Teşkilatları ne kadar ümit vaad etse de bugün tepe yönetimi olarak Saadet de Karamollaoğlu da çözümün değil sorunun parçasıdır
Saadet Partisi Erbakan’ın Milli Görüşü temsil etmek üzere kurduğu bir partidir. Ancak Hoca’nın vefatı ve Oğuzhan Asiltürk’ün tam denetimine geçme sürecinin ardından Milli Görüş düşüncelerinden ve Erbakan’ın savunduğu prensiplerden uzaklaşmaya başlamıştır.
Erbakan, iktisat politikasında, millileşme konusunda, İslam ülkeleriyle bütünleşme konusunda, ağır sanayi ve milli harp sanayi konusunda, FETÖ ve onu destekleyen Batı egemenliği konusunda net politikalara sahipti.
Bu politikalar bugün Saadet’in ne gündeminde ne de söyleminde yer almaktadır.
Saadet Erbakan’ın dünya faizci kapitalist egemenliği konusunda bir politika önermemektedir. Adil Düzen gibi ya da bunun günümüzdeki yeni bir sürümü gibi bir model ortaya koymamaktadır. Hatta Erbakan’ın eleştirisinin aksine, “Merkez Bankası’nın tam bağımsızlığını”, diğer deyişle millet iradesinden çıkıp Batı finans sistemi iradesine geçmesini savunmaktadır. Erbakan’ın 1996 yılında ispat ettiği “para arzı enflasyon doğurmaz, paranın yukarıdan aşağıya arz biçimi bunu doğurur” ilkesini görmezden gelip klasik iktisadi görüşleri benimsemektedir.
Saadet Partisi özellikle Kamalak başkanlığındaki dönemde, 2016 yılına kadar yer yer FETÖ’yü savunan bir dil kullanmıştır. Oysa Erbakan FETÖ’yü iyi bildiğinden asla onlara sözde anlayışlı bir yaklaşımda bulunmamış, FETÖ’nün askeriyeye hakim olma amacıyla başlattığı Ergenekon sürecinde dindar çevrelerde bu süreci kuvvetle eleştiren yegane kişi olmuştur. Bugün ise Saadet Partisi genel başkanı ve Cumhurbaşkanı adayı, FETÖ’yle savaşı zaafiyete uğratacak bir söylemi benimsemektedir.
Temel Karamollaoğlu milli harp sanayiinde ilerleme konusunda net bir politikaya sahip olmadığı gibi, Afrin’de başarısı görülen SİHA’ların milli olmadığını ve değerli olmadığını televizyonda ilan etmiştir. Erbakan asla böyle bir yaklaşımda olmazdı.

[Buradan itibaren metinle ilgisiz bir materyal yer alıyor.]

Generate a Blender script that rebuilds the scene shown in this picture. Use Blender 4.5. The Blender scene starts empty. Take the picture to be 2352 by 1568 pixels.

Saadet Partisi, İslam ülkelerinin yakınlaşması ve birleşmesi konusunda bir politika da önermemektedir.
Saadet’in politikası sadece Karamollaoğlunun dürüst ve helal süt emmiş olmasına odaklanmıştır. Doğrudur, Temel Reis dürüst ve namuslu bir Müslümandır. Ancak Saadet’in ipleri zaten onun elinde değil Genel İstişare Kurulu başkanı Asiltürk’tedir. ‘Bilge başkan’ bir vitrin olarak kullanılmaktadır.
Bu açılardan Saadet’in Erbakan politikaları ve Milli Görüşü temsil gücü bugün çok azdır.
Nitekim bu, Abdullah Gül’ü cumhurbaşkanı seçtirme çabasında da ortaya çıkmıştır. Gül, Erbakan’ı ilkelerinden dolayı terk etmiş, dünya finans hakimiyetine teslimiyeti, Batı ve FETÖ’yle uzlaşmayı savunduğundan ayrılmıştır. Oysa günümüz Saadeti Gül’ü kurtuluş bilmiştir. Bu komiktir.
Saadet Partisi’nin tabanı ve teşkilatları hala Türkiye’nin geleceğidir ve önemli misyona sahiptir. Ancak bu, partinin üst yönetimine yansımamakta, onlar günlük ve basit siyasete odaklanmaktadır.
Bu nedenle bugün Saadet de Karamollaoğlu da çözümün değil sorunun parçasıdır.